(TASK PROMPT): What do the lines from the top of the data through the line with "COL = scene.collection" say? Quote them exactly and include both ends.

------------

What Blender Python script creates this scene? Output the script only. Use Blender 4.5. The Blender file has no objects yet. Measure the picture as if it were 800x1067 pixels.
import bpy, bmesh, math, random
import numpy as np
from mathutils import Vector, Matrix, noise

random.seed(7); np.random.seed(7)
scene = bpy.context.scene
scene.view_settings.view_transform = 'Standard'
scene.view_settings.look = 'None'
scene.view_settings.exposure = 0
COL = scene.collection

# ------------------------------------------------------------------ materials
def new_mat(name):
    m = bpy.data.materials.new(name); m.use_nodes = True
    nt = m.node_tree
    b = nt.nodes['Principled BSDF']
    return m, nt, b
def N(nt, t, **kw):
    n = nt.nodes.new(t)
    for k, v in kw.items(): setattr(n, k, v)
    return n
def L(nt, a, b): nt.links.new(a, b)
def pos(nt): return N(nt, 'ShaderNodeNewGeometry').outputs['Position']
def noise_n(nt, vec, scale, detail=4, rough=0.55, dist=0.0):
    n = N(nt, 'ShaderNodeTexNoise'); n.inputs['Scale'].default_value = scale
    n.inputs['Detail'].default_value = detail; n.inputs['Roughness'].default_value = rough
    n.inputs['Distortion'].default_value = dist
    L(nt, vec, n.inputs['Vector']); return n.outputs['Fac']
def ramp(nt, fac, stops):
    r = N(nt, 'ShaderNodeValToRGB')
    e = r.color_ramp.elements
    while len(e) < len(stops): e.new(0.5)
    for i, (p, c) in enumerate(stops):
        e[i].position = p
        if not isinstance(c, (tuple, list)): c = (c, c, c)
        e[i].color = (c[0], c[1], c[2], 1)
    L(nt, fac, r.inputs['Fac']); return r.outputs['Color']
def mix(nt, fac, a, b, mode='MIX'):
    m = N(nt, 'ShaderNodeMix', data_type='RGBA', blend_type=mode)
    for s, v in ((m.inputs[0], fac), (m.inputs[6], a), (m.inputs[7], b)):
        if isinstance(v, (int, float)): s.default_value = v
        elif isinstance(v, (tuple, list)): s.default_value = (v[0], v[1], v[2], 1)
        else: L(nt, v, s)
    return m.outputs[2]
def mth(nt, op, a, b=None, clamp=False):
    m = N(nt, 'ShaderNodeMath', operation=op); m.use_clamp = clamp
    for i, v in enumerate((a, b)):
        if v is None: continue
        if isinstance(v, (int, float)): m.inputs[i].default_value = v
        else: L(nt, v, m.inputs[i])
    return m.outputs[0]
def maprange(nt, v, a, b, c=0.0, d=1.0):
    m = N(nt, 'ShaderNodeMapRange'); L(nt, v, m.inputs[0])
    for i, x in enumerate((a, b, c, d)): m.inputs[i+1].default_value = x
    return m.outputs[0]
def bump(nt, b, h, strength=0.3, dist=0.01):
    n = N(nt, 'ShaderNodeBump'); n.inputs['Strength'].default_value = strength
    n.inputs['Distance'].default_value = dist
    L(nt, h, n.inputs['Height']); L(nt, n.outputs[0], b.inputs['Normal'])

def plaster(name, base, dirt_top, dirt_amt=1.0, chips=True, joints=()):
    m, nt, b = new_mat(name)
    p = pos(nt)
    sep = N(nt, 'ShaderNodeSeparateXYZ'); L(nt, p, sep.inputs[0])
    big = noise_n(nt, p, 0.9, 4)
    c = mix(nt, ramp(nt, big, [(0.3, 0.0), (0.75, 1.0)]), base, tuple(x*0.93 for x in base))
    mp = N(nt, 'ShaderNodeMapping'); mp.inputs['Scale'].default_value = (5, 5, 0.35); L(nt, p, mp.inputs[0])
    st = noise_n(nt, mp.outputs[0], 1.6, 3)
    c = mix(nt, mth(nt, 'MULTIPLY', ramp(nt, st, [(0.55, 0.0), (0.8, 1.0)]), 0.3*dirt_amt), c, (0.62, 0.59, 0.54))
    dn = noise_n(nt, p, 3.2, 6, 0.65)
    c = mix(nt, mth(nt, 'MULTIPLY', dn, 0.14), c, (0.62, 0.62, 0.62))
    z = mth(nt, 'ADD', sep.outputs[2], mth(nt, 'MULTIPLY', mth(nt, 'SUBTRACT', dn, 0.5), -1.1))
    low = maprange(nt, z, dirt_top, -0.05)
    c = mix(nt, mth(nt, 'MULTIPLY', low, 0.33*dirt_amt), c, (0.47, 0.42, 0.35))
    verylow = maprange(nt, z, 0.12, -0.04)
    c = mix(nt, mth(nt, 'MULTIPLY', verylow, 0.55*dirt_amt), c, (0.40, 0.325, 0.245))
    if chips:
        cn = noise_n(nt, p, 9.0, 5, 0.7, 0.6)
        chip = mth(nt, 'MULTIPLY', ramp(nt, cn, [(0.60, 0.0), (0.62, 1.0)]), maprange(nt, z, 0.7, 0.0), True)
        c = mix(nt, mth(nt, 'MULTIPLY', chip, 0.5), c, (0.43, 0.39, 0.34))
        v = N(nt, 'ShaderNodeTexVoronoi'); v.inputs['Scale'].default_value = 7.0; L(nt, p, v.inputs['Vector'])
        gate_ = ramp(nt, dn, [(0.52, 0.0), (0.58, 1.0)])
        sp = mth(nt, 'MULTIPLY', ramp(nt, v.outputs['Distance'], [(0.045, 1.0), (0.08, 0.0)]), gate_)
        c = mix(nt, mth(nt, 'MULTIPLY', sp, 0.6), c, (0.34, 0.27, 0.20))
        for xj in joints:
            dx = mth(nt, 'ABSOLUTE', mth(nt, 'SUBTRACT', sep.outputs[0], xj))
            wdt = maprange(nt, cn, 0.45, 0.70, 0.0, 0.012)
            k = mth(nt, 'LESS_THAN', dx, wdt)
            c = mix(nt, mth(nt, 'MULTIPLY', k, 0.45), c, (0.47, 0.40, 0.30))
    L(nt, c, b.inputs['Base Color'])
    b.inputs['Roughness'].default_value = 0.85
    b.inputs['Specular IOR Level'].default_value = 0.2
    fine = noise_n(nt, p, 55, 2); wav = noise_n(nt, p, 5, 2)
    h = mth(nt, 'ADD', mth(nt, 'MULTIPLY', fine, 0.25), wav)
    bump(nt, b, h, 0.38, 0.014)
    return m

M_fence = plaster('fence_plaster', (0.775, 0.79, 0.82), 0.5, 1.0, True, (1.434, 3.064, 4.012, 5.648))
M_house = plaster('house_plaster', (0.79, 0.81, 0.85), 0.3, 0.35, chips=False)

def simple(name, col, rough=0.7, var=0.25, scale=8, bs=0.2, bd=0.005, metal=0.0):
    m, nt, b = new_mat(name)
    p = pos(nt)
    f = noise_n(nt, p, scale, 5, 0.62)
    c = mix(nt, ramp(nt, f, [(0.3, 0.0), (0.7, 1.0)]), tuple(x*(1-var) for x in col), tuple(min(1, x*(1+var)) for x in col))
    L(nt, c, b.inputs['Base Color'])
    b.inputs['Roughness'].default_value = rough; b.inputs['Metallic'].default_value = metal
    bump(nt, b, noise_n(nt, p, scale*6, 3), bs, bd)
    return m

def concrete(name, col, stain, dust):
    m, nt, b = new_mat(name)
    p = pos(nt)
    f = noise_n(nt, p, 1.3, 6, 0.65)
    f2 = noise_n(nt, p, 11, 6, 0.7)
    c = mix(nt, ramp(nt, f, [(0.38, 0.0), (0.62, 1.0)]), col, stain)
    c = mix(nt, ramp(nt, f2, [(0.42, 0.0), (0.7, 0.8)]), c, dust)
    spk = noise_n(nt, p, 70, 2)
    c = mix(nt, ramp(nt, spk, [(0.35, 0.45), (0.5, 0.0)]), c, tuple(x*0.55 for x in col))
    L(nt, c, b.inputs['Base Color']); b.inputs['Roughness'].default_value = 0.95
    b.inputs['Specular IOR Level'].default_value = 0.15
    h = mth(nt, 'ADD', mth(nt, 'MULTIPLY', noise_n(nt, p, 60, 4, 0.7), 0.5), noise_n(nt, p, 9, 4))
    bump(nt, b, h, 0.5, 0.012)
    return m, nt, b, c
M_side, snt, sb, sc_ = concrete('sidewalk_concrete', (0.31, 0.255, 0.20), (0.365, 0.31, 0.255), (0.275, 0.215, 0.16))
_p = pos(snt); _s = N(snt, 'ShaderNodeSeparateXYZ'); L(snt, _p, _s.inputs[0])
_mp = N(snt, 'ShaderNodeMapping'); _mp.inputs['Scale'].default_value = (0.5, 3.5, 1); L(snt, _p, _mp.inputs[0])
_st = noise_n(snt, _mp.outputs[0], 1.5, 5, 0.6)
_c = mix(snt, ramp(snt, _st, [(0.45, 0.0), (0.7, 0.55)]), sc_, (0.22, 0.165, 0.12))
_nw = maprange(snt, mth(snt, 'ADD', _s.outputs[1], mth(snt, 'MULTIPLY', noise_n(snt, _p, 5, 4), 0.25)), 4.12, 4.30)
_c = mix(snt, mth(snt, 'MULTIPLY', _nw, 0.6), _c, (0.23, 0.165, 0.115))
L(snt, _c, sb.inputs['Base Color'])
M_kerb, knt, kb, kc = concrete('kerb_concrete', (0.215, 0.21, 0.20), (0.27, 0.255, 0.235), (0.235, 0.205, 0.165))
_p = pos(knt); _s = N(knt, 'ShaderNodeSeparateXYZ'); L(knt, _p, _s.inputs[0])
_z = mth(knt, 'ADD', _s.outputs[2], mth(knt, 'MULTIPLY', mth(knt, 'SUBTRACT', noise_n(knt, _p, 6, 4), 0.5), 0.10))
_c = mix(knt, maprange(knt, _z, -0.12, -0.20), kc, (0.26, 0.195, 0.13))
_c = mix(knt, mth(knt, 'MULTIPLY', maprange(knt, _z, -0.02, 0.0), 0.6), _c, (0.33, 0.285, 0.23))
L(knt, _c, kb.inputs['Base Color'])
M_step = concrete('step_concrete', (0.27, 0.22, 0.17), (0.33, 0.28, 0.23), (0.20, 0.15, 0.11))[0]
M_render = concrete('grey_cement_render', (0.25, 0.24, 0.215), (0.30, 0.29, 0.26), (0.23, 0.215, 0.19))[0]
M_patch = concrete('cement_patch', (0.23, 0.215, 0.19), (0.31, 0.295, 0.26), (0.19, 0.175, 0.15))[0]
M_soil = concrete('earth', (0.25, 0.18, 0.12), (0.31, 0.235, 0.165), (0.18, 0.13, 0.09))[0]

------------

(WRITTEN SOLUTION):
What Blender Python script creates this scene? Output the script only. Use Blender 4.5. The Blender file has no objects yet. Measure the picture as if it were 800x1067 pixels.
import bpy, bmesh, math, random
import numpy as np
from mathutils import Vector, Matrix, noise

random.seed(7); np.random.seed(7)
scene = bpy.context.scene
scene.view_settings.view_transform = 'Standard'
scene.view_settings.look = 'None'
scene.view_settings.exposure = 0
COL = scene.collection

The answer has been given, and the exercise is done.